'''

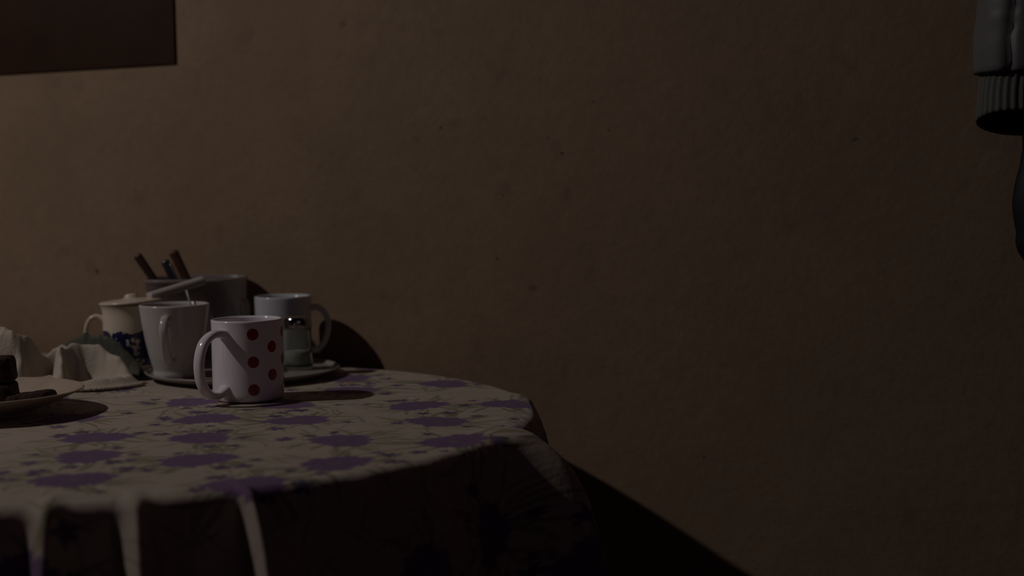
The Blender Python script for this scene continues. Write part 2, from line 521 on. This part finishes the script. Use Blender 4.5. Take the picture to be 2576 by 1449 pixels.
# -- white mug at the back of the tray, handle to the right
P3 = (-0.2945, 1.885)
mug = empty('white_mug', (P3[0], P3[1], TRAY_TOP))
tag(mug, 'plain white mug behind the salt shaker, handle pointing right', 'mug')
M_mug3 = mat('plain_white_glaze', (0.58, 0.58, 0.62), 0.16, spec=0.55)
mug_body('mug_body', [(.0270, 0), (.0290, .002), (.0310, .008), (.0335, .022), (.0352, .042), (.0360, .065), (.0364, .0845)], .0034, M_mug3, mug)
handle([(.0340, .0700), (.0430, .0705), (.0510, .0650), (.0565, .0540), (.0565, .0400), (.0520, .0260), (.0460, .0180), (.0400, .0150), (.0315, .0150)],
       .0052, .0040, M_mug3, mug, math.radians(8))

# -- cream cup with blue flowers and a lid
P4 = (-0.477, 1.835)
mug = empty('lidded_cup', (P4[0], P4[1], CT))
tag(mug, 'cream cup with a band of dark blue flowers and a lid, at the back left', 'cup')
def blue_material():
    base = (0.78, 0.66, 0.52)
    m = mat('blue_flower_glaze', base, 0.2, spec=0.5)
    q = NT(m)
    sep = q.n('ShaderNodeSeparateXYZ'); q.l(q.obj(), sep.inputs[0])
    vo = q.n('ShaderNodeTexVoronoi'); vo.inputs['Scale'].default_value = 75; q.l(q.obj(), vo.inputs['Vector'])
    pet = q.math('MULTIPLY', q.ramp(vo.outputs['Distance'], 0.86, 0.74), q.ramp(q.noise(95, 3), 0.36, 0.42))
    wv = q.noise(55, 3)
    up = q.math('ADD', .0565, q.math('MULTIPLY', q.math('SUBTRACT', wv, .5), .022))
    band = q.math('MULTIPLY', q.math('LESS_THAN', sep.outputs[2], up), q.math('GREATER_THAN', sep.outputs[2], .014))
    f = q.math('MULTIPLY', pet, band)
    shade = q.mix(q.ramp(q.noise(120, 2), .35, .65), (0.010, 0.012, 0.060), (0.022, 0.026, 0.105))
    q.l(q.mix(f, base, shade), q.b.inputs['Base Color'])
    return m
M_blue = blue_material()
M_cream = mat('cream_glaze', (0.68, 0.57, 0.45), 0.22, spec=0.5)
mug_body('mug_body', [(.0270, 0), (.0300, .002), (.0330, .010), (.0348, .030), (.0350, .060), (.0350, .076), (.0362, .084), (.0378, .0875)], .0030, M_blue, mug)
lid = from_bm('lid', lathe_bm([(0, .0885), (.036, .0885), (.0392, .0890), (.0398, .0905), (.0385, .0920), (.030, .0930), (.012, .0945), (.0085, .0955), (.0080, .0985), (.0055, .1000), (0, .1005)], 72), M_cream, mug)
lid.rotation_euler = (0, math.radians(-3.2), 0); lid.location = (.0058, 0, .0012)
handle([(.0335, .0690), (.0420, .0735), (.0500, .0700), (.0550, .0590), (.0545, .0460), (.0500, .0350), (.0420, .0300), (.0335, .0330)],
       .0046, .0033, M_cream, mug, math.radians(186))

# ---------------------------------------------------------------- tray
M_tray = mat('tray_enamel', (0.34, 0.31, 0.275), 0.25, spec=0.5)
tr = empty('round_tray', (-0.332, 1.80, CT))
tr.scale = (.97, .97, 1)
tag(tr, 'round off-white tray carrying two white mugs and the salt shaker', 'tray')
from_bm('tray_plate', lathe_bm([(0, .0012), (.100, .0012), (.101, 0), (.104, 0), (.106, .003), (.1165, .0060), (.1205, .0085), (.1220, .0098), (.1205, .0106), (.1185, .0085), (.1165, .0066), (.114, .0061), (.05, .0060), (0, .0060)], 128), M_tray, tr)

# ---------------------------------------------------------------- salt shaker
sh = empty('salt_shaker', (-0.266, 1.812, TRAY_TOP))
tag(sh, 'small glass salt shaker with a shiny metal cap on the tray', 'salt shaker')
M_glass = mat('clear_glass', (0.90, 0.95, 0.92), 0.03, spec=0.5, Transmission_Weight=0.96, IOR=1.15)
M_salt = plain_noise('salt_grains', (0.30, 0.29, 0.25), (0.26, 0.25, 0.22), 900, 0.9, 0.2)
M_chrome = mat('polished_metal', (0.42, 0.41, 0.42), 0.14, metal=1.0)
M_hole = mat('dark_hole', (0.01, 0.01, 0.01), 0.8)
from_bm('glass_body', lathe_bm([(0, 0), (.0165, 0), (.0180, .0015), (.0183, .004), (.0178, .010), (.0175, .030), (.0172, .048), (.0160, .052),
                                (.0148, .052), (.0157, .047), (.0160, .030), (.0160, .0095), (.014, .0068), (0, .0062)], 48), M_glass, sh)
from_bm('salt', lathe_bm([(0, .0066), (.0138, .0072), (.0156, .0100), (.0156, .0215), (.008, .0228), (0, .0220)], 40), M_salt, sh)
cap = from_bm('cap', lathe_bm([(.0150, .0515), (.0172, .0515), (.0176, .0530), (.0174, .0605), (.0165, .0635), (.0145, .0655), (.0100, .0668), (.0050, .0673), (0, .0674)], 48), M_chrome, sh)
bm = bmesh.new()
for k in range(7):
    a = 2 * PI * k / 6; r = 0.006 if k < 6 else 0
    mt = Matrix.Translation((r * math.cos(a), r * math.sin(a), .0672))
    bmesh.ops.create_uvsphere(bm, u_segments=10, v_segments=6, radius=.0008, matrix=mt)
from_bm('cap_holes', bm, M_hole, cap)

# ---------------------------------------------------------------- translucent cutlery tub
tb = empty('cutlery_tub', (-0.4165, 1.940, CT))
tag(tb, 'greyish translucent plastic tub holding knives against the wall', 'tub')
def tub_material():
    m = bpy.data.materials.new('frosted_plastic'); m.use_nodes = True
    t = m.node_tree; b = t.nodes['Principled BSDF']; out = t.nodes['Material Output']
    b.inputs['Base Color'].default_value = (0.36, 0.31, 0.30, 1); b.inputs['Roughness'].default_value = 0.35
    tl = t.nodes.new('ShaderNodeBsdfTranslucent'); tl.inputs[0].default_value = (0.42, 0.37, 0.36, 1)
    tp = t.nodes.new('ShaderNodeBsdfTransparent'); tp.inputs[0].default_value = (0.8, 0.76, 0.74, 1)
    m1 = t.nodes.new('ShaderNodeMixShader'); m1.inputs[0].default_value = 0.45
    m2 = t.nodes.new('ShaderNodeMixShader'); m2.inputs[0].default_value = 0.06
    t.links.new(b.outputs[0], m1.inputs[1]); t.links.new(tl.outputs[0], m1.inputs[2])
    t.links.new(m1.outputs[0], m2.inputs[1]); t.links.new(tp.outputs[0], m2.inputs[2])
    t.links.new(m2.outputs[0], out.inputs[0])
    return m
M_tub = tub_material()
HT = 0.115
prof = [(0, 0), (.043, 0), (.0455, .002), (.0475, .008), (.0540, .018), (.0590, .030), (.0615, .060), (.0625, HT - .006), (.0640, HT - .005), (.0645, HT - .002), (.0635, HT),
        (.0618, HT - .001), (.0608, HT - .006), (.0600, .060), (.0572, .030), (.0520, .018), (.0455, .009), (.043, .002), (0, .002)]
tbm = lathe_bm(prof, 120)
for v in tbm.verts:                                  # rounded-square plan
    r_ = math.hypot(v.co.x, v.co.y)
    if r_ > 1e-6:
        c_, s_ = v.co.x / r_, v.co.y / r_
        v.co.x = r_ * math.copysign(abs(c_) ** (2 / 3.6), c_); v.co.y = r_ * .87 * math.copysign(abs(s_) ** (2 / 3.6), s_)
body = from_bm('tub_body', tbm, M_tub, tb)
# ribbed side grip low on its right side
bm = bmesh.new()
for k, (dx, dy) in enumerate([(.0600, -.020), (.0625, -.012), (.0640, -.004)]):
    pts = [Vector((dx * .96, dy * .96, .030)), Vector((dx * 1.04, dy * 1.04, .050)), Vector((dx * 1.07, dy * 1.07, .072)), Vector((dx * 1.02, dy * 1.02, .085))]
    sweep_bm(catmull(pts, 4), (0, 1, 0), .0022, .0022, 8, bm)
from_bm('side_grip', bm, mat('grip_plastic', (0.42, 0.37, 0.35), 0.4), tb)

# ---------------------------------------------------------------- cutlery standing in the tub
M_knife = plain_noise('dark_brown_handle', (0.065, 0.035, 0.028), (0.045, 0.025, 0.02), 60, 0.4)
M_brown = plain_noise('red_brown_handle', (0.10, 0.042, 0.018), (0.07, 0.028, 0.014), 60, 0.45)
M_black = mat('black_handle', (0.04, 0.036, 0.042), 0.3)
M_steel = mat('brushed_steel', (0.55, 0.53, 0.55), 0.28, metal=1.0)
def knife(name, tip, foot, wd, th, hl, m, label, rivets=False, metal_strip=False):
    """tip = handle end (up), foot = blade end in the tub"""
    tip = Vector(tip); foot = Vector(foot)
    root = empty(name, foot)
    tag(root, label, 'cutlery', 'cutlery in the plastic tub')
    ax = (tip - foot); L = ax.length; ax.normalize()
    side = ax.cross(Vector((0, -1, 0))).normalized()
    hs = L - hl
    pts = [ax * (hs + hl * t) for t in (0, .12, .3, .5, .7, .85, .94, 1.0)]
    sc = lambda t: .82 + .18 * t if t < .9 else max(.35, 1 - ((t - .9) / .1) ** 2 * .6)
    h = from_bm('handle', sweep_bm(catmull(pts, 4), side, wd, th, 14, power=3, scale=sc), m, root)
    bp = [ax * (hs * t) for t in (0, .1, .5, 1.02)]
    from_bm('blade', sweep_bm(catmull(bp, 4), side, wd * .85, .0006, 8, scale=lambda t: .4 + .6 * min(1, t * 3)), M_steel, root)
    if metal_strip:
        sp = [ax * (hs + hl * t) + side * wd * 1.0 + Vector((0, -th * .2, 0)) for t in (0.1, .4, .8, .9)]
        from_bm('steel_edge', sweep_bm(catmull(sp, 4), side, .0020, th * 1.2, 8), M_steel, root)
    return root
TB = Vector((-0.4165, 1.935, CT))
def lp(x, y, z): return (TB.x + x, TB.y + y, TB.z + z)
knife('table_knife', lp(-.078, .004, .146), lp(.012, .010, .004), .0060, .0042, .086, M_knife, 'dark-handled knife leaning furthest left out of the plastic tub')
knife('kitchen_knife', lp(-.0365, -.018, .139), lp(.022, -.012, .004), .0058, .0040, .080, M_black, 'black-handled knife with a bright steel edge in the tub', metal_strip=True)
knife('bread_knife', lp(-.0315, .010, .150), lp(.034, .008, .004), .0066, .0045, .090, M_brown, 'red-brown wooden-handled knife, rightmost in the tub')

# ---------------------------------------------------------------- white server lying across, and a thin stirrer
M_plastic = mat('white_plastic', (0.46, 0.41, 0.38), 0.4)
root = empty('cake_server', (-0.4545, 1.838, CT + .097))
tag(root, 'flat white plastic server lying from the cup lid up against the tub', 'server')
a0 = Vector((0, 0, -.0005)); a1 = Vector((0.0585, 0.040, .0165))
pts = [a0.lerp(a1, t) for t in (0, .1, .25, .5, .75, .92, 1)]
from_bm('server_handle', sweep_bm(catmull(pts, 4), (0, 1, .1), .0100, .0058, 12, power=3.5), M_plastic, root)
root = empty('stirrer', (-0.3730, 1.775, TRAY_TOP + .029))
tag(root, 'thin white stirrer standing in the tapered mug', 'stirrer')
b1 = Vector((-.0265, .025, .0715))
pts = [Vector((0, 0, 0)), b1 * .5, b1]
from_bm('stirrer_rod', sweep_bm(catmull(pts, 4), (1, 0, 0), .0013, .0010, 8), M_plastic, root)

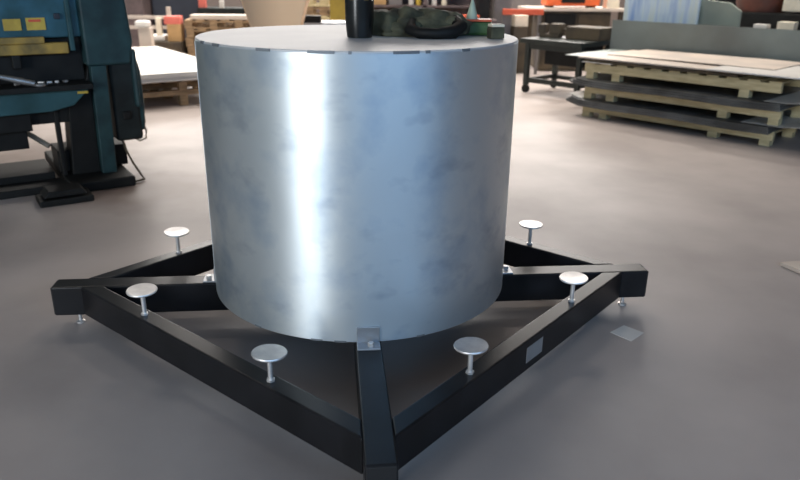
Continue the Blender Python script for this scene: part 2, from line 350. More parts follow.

'''

▶ _Exercise requirements_
Transcribe exactly, with no pictures, the lines running from the first line of the material through the line holding "M_mug3, mug, math.radians(8))".

▶ _Complete answer_
The Blender Python script for this scene continues. Write part 2, from line 521 on. This part finishes the script. Use Blender 4.5. Take the picture to be 2576 by 1449 pixels.
# -- white mug at the back of the tray, handle to the right
P3 = (-0.2945, 1.885)
mug = empty('white_mug', (P3[0], P3[1], TRAY_TOP))
tag(mug, 'plain white mug behind the salt shaker, handle pointing right', 'mug')
M_mug3 = mat('plain_white_glaze', (0.58, 0.58, 0.62), 0.16, spec=0.55)
mug_body('mug_body', [(.0270, 0), (.0290, .002), (.0310, .008), (.0335, .022), (.0352, .042), (.0360, .065), (.0364, .0845)], .0034, M_mug3, mug)
handle([(.0340, .0700), (.0430, .0705), (.0510, .0650), (.0565, .0540), (.0565, .0400), (.0520, .0260), (.0460, .0180), (.0400, .0150), (.0315, .0150)],
       .0052, .0040, M_mug3, mug, math.radians(8))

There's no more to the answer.